My first concert my parents took me to, when I sat on my daddy’s knee, was Conway and Loretta. The first concert I went to where my daddy drove me and three of my girlfriends and sat in the parking lot while we went inside was Madonna on the “Like a Virgin” tour, with the Beastie Boys as the opening act. MTV came on the air when I was coming of age, and they had Michael Jackson and Bruce Springsteen, everything on the same channel; there wasn’t so much focus on the genre issue. I knew all the words to Merle Haggard and Tammy Wynette songs, but found pop music very exotic.
Madonna is obviously a huge generational touchstone for women musicians in terms of pushing the boundaries of what one can say in a song, owning your sexuality, and all that. Do you have any thoughts on what you’ve taken from someone, like, say, Madonna, and singers like Dolly and Tammy and Loretta? Do you feel there are things you can say that they couldn’t?
The thread is that they all represent themselves in an open, honest way. I think a lot of women struggle with it. We use different terminology now but it’s all saying the same thing. “Say Yes to Booty” is “Don’t Come Home a Drinkin’ With Lovin on Your Mind.” It’s all the same message; just different ways of saying it.
Something about that “Snake in the Bed” song sounds like the snake in question was more literal than metaphorical.

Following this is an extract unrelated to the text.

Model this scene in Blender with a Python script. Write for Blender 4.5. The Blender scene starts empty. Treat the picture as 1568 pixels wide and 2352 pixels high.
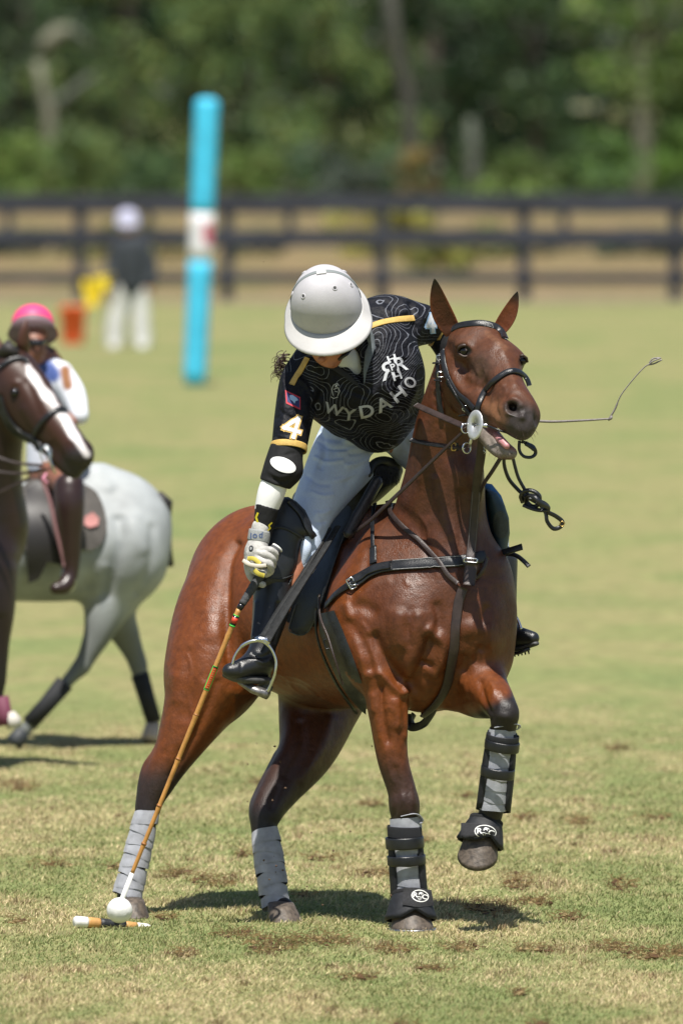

It’s actually 100 percent true. I was at Georgia Southern; I was sick, I was sleeping downstairs on a foldout couch-bed and I thought I would catch up on some schoolwork. I had my backpack sitting by the sliding glass doors in our little condo and I went and dumped my whole backpack out on my bed. I was laying back, sorting through folders, and this little black thing went wiggling down my leg. I completely freaked out and ran and got the neighbor. He was a big old strapping country boy and he was such a wimp about it. We both ended up taking the sheet out and shaking it out. But I actually wrote the song after watching Bush’s State of the Union address in 2005 or 2006. It’s somehow metaphorical; I don’t quite understand it myself.
Something about watching George Bush address the nation made you think of a black snake in the bed?
It just seemed like there was some trickery going on.